The Work and Pensions Committee report says the process of automatic enrolment (AE) into employer pension schemes is a "success story", but major concerns have arisen over where those funds are being invested. There are also concerns that the Lifetime ISA financial product will distract from the aim of AE, namely to get more people, saving more, for their retirement.

Master trusts a potential risk for Automatic Enrolment

The report points to the "tremendous success" of AE, with additional 6.1 million people enrolled in a workplace pension and saving for their retirement. Employer compliance rates are high and employee opt-out rates are low.

But the Committee says gaps in pension regulation have allowed potentially unstable master trusts onto the market, and employers may unwittingly put their scheme members at risk of losing their retirement savings.

There is also not enough clarity about employers' liability if one of these master trusts were to collapse, or if any chosen pension fund fails. There is also a risk that wider faith in auto-enrolment and the impressive gains in retirement savings will be undermined.

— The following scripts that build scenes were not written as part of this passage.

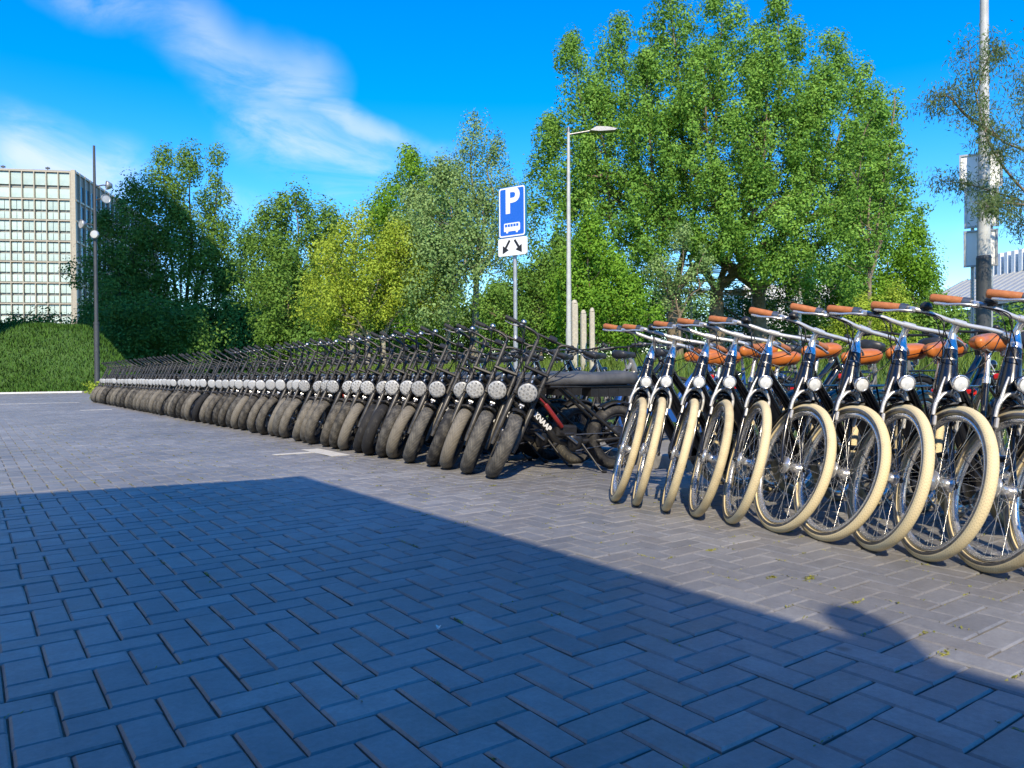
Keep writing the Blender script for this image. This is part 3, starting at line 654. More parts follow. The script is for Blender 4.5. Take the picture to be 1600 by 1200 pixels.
tree('elm_tree', 'dark shaded tree beside the black lamp post', GT, 98, 185,
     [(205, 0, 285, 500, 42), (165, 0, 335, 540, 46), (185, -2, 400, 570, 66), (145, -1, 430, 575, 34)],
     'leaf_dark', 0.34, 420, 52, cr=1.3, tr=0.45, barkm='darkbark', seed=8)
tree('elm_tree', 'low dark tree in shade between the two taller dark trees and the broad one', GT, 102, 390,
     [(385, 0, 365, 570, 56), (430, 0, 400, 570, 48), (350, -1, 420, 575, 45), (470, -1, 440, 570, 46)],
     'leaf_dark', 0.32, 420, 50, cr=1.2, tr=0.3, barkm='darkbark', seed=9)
tree('hawthorn_bush', 'bright green dense bush right of the white lamp pole', GT, 29, 930,
     [(925, 0, 345, 520, 55), (960, 0, 400, 530, 46), (890, 0.5, 400, 530, 42), (985, 0, 440, 530, 34)],
     'leaf_bright', 0.115, 420, 52, cr=0.42, tr=0.1, fork_z=1.0, seed=10)
tree('hawthorn_bush', 'green bush between the parking sign and the white lamp pole', GT, 32, 845,
     [(845, 0, 400, 530, 42), (810, 0.5, 420, 535, 36), (875, 0.5, 380, 530, 40), (770, 1, 450, 535, 34)],
     'leaf_mid', 0.12, 420, 46, cr=0.42, tr=0.08, fork_z=0.8, seed=11)
tree('alder_tree', 'slender see through tree with feathery side branches beside the big poplar', GT, 30, 1358,
     [(1372, 0, 150, 330, 22), (1395, 0, 205, 360, 34), (1350, 0, 220, 400, 34), (1415, 0, 275, 350, 34), (1335, 0, 330, 450, 26), (1400, 0.5, 135, 190, 10)],
     'leaf_poplar', 0.12, 230, 34, cr=0.42, tr=0.085, fork_z=3.4, seed=12, lean=0.01, zs=0.8)
tree('maple_tree', 'low rounded bright green tree in front of the white ribbed hall', GT, 46, 1425,
     [(1425, 0, 345, 500, 42), (1390, 0.5, 370, 510, 38), (1445, 0.5, 410, 510, 26), (1340, 0, 400, 520, 40)],
     'leaf_bright', 0.17, 360, 50, cr=0.7, tr=0.2, seed=13)
tree('sapling', 'thin grey green sapling standing before the poplar trunks', GT, 33, 1062,
     [(1065, 0, 355, 480, 40), (1030, 0, 400, 490, 30), (1100, 0, 390, 470, 26)],
     'leaf_silver', 0.11, 120, 26, cr=0.36, tr=0.06, fork_z=2.2, seed=14)
tree('elder_bush', 'dark green bush under the poplar crown', GT, 48, 1240,
     [(1240, 0, 420, 545, 60), (1310, 0, 425, 545, 55), (1150, 3, 440, 545, 50), (1060, 4, 450, 545, 60), (990, 4, 440, 545, 50)],
     'leaf_dark', 0.18, 420, 46, cr=0.8, tr=0.1, fork_z=0.8, seed=15)
tree('elder_bush', 'yellow green bush below the slender tree', GT, 27, 1365,
     [(1350, 0, 470, 560, 36), (1400, 0, 455, 560, 36), (1310, 0.5, 490, 560, 30)],
     'leaf_yellow', 0.09, 220, 40, cr=0.35, tr=0.05, fork_z=0.5, seed=16)
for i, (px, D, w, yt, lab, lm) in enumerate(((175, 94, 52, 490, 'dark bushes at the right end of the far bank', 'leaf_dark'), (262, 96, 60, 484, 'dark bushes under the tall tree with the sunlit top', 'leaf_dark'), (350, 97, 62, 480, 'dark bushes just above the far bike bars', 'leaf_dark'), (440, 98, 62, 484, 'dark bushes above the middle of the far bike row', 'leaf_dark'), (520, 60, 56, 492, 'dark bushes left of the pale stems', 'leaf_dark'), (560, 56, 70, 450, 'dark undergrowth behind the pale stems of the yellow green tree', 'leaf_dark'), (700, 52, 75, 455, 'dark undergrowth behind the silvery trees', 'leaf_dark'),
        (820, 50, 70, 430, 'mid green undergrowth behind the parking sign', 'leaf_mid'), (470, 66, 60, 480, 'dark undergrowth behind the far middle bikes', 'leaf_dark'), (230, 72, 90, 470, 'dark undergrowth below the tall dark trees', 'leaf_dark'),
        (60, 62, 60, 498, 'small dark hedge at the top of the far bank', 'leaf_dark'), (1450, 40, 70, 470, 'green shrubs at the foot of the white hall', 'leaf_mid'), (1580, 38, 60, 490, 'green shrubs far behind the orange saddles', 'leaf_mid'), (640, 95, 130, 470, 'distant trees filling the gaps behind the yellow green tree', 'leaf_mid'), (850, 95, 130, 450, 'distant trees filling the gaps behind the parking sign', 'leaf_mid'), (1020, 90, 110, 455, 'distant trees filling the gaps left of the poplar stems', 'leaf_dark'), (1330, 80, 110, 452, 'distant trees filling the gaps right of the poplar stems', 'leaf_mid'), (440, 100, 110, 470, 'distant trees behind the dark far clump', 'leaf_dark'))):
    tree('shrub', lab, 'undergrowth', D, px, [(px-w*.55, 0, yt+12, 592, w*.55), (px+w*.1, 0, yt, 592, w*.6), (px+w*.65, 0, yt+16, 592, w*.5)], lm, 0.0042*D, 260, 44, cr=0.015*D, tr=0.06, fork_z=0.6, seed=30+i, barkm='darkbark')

def willow():
    """a willow outside the frame on the right: a few long branches with hanging narrow leaves reach in"""
    global RNG
    RNG = np.random.default_rng(77)
    D = 11.0; P0 = at_depth(1790, 560, D); bx, by = P0[0], P0[1]; bz = float(terr(bx, by)) if bx > WALK_X else 0.0
    root = empty('willow_tree', 'narrow leaved willow whose branches hang before the tall white pole', 'tree', (bx, by, bz), 0, GT)
    off = np.array([bx, by, bz]); tk = MB(); C = []
    tk.tube(spline([(0, 0, -.1), (0.05, 0, 1.5), (-.05, .1, 3.2), (.1, 0, 6.4)], 5), list(np.linspace(.16, .06, 16)), n=9)
    paths = [([(1790, 420), (1660, 350), (1560, 250), (1525, 150), (1512, 70)], 0), ([(1790, 430), (1680, 345), (1590, 312), (1520, 290), (1470, 282)], .3), ([(1790, 330), (1700, 280), (1600, 235), (1560, 215), (1530, 165)], -.4),
             ([(1790, 300), (1690, 220), (1620, 150), (1595, 110)], .6), ([(1780, 380), (1680, 330), (1600, 320), (1560, 318), (1540, 330)], -.2), ([(1790, 450), (1700, 390), (1620, 360), (1590, 350)], .2),
             ([(1560, 215), (1510, 180), (1480, 150), (1455, 160)], 0.1), ([(1790, 240), (1720, 160), (1640, 120), (1610, 160)], 0.4), ([(1525, 150), (1545, 90), (1560, 75)], 0.0), ([(1790, 300), (1700, 250), (1630, 200), (1600, 170)], 0.1)]
    for pts, dd in paths:
        P = spline([np.array(at_depth(a, b, D+dd*(i+1)*.3))-off for i, (a, b) in enumerate(pts)], 8); tk.tube(P, list(np.linspace(.030 if len(pts) > 3 else .012, .003, len(P))), n=5)
        P = np.array(P)
        for i in range(int(len(P)*0.38), len(P)):
            for q in range(3):
                c = P[i]+RNG.normal(0, .12, 3)*np.array([1, 1, .8]); tk.tube([P[i], (P[i]+c)/2+np.array([0, 0, .03]), c], .0022, n=3, caps=False)
                C.append(c)
    C = np.array(C); n = len(C)*30; p = np.repeat(C, 30, 0)+RNG.normal(0, .075, (n, 3))
    a = RNG.normal(0, .5, (n, 3))+np.array([0, 0, -.55]); a /= np.linalg.norm(a, axis=1)[:, None]; b = np.cross(a, RNG.normal(0, 1, (n, 3))); b /= np.linalg.norm(b, axis=1)[:, None]
    s = RNG.uniform(.05, .095, n)[:, None]; w = s*0.09
    V = np.stack([p, p+a*s*.45+b*w, p+a*s, p+a*s*.45-b*w], 1).reshape(-1, 3)
    tk.obj('trunk', M['bark'], root)
    o = bpy.data.objects.new('crown', quad_mesh('crown', V, n, M['leaf_willow'], np.repeat(np.clip(RNG.normal(.45, .2, n), 0, 1), 4))); COL.objects.link(o); o.parent = root
willow()
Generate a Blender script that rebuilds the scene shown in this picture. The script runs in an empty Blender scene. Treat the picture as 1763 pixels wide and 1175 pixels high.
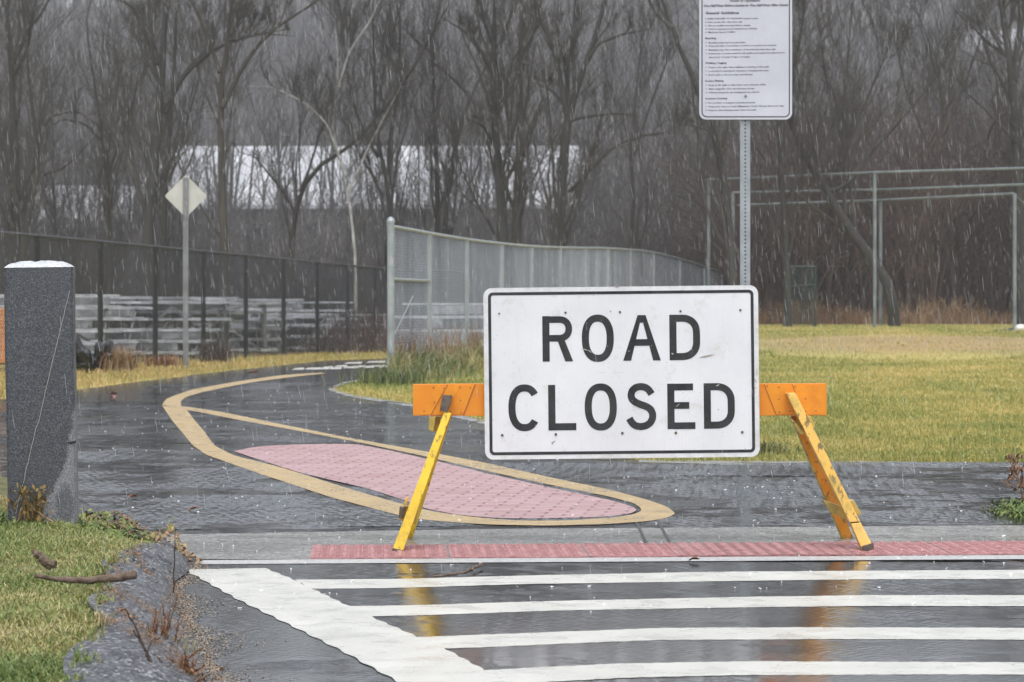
import bpy, bmesh, math, random
import numpy as np
from mathutils import Vector, Matrix

# ------------------------------------------------------------------ camera, world, light
SC = bpy.context.scene
COL = SC.collection
F, CX, YH, H = 4950.0, 881.5, 472.0, 1.25      # focal length in px of the 1763 px wide photo, centre, horizon, eye height
cd = bpy.data.cameras.new("camera"); cam = bpy.data.objects.new("camera", cd); COL.objects.link(cam)
cam.location = (0, 0, H); cam.rotation_euler = (math.radians(90), 0, 0)
cd.sensor_width = 36; cd.lens = 36 * F / 1763; cd.shift_y = -(587.5 - YH) / 1763
cd.clip_start = 0.1; cd.clip_end = 3000
cd.dof.use_dof = True; cd.dof.focus_distance = 13.0; cd.dof.aperture_fstop = 9
SC.camera = cam
W = bpy.data.worlds.new("World"); SC.world = W; W.use_nodes = True
nt = W.node_tree; bg = nt.nodes["Background"]
sky = nt.nodes.new("ShaderNodeTexSky"); sky.sky_type = 'NISHITA'; sky.sun_disc = False
sky.sun_elevation = math.radians(68); sky.sun_rotation = math.radians(180)
sky.air_density = 1.0; sky.dust_density = 3.8; sky.ozone_density = 1.0
hs = nt.nodes.new("ShaderNodeHueSaturation"); hs.inputs["Saturation"].default_value = 0.33
nt.links.new(sky.outputs[0], hs.inputs["Color"]); nt.links.new(hs.outputs[0], bg.inputs[0])
bg.inputs[1].default_value = 0.15
sl = bpy.data.lights.new("sun", 'SUN'); so = bpy.data.objects.new("sun", sl); COL.objects.link(so)
sl.energy = 0.6; sl.angle = math.radians(50); sl.color = (1, 0.99, 0.97)
so.rotation_euler = (math.radians(22), 0, 0); so.location = (0, 0, 60)
SC.view_settings.view_transform = 'Standard'; SC.view_settings.look = 'None'
SC.view_settings.exposure = 0.72; SC.view_settings.gamma = 1
SC.cycles.volume_bounces = 1; SC.cycles.max_bounces = 6

rng = np.random.default_rng(7)

# ------------------------------------------------------------------ terrain and pixel helpers
def sstep(a, b, x):
    t = np.clip((np.asarray(x, float) - a) / (b - a), 0, 1); return t * t * (3 - 2 * t)
def T(x, y):
    x = np.asarray(x, float); y = np.asarray(y, float)
    sp = 1.5 * np.log1p(np.exp(np.clip((y - 35) / 1.5, -30, 30)))
    z = -0.016 * np.minimum(sp, 32) * (1 - sstep(-2.5, 2.5, x)) - 1.6 * sstep(70, 104, y)
    z = z + np.minimum(0.2 * np.maximum(0, y - 205) * sstep(205, 260, y), 43.5)
    z = z + sstep(90, 300, y) * 2.5 * np.sin(x * .021 + 1) * np.sin(y * .017)
    return z
def Tz(x, y): return float(T(x, y))
def P(px, py, z=0.0):
    d = F * (H - z) / (py - YH); return ((px - CX) / F * d, d, z)
def PT(px, py):
    d = F * H / (py - YH)
    for _ in range(12):
        x = (px - CX) / F * d; d = F * (H - Tz(x, d)) / (py - YH)
    x = (px - CX) / F * d
    return (x, d, Tz(x, d))
def PD(px, py, d): return ((px - CX) / F * d, d, H - (py - YH) / F * d)

# ------------------------------------------------------------------ mesh helpers
def tag(o, label=None, cat=None, group=None, kind=None):
    if label: o["label"] = label
    if cat: o["category"] = cat
    if group: o["group"] = group
    if kind: o["kind"] = kind
    return o
def link(name, me, mat=None, parent=None):
    o = bpy.data.objects.new(name, me); COL.objects.link(o)
    if mat is not None:
        me.materials.clear(); me.materials.append(mat)
    if parent is not None: o.parent = parent
    return o
def empty(name, loc=(0, 0, 0), rz=0):
    o = bpy.data.objects.new(name, None); COL.objects.link(o); o.location = loc; o.rotation_euler = (0, 0, rz)
    o.empty_display_size = .2; return o
def mesh_np(name, V, Fq, smooth=False):
    """V (n,3); Fq list of (k,m) int arrays (quads or tris)."""
    me = bpy.data.meshes.new(name)
    if not isinstance(Fq, (list, tuple)): Fq = [Fq]
    Fq = [f for f in Fq if len(f)]
    V = np.asarray(V, np.float32)
    me.vertices.add(len(V)); me.vertices.foreach_set("co", V.ravel())
    loops = np.concatenate([f.ravel() for f in Fq]).astype(np.int32)
    tot = np.concatenate([np.full(len(f), f.shape[1], np.int32) for f in Fq])
    st = np.concatenate([[0], np.cumsum(tot)[:-1]]).astype(np.int32)
    me.loops.add(len(loops)); me.loops.foreach_set("vertex_index", loops)
    me.polygons.add(len(tot)); me.polygons.foreach_set("loop_start", st); me.polygons.foreach_set("loop_total", tot)
    me.polygons.foreach_set("use_smooth", np.full(len(tot), bool(smooth)))
    me.update(calc_edges=True); return me
def tubes_vf(Pt, R, sides=4, cap=False):
    Pt = np.asarray(Pt, float); R = np.asarray(R, float); N, K, _ = Pt.shape
    tan = np.gradient(Pt, axis=1) if K > 1 else None
    tan /= np.linalg.norm(tan, axis=2, keepdims=True) + 1e-9
    ref = np.where(np.abs(tan[:, :1, 2:3]) > .8, np.array([[[1., 0, 0]]]), np.array([[[0, 0, 1.]]]))
    ref = np.broadcast_to(ref, tan.shape)
    u = np.cross(tan, ref); u /= np.linalg.norm(u, axis=2, keepdims=True) + 1e-9
    v = np.cross(tan, u)
    a = np.arange(sides) / sides * 2 * np.pi
    ring = Pt[:, :, None, :] + R[:, :, None, None] * (np.cos(a)[None, None, :, None] * u[:, :, None, :] + np.sin(a)[None, None, :, None] * v[:, :, None, :])
    V = ring.reshape(-1, 3)
    idx = np.arange(N * K * sides).reshape(N, K, sides)
    a0 = idx[:, :-1]; a1 = idx[:, 1:]
    q = np.stack([a0, np.roll(a0, -1, 2), np.roll(a1, -1, 2), a1], -1).reshape(-1, 4)
    fs = [q]
    if cap: fs += [idx[:, 0, ::-1].reshape(-1, sides), idx[:, -1].reshape(-1, sides)]
    return V, fs
def merge(parts):
    Vs = []; by = {}; off = 0
    for V, fs in parts:
        if not isinstance(fs, (list, tuple)): fs = [fs]
        for f in fs:
            if len(f): by.setdefault(f.shape[1], []).append(f + off)
        Vs.append(V); off += len(V)
    return np.concatenate(Vs), [np.concatenate(v) for v in by.values()]
def tube(pts, r, sides=10, cap=True):  # round bar
    pts = np.array(pts, float)[None]; K = pts.shape[1]
    r = np.full((1, K), r, float) if np.isscalar(r) else np.array(r, float)[None]
    return tubes_vf(pts, r, sides, cap)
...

LISA could distract from Automatic Enrolment

The Committee also raises the concern that the new Lifetime ISA (Individual Savings Account) could distract from AE, with employees potentially opting out of their workplace scheme to put savings into a LISA. The LISA is being introduced at a time when the majority of small businesses are still to move on to AE and statutory contribution rates are yet to rise.

While the returns on the LISA appear attractive, as is the fact that it can be put towards the purchase of a home, in the long term it would leave people worse off. It says Government has been sending mixed messages about the best way to save for retirement and should conduct urgent research on any effect of the LISA on AE and report on this before the 2016 Autumn Statement.

How can Government support the move to Automatic Enrolment?

Committee recommendations

The period of moving 1.8 million small and micro-employers on to AE will be the most challenging phase of the programme, and Government must do everything possible to support this phase:

  • the AE campaign  - famously featuring a "giant psychedelically decorated furry creature called Workie" - should now focus on the financial consequences of non-compliance, emphasising that AE cannot be ignored
  • DWP should provide reassurance to small and micro-employers about where liability will fall if their chosen pension scheme performs badly or fails
  • DWP should work with HMRC to expand Basic PAYE Tools to support small businesses in meeting their AE obligations: it must be as easy as possible for small businesses to participate without additional cost

The report comes as the Committee embarks on a major inquiry into pension regulation and the BHS pension fund crisis. The Committee has called for the inclusion of a Pensions Bill strengthening regulation of pension funds in the Queen's Speech next week.

Committee comments

Frank Field MP, Chair of the Committee, said:

"Auto-enrolment has been a tremendous success that will ultimately see approximately 9 million people newly saving, or saving more, in a pension. Crucially now we must do much more to ensure that people's savings are put in the best possible place, and are secure.

To this end, we greatly look forward to seeing a Pension Bill in the Queen's Speech this week. This is what we and others have been calling for."

Craig Mackinlay MP, Committee Member, said:

"The most important thing now is to support the final 1.8 million small and micro-businesses into AE. HMRC provide free 'Basic PAYE Tools' software to enable smaller employers with up to 9 staff to manage payroll calculations and reporting requirements under the Real Time Information (RTI) regime.

It is essential, in my view, that additional functionality be added to this application to enable smaller employers to manage their Auto-enrolment obligations without needing to outsource their payroll function or be forced to buy proprietary software."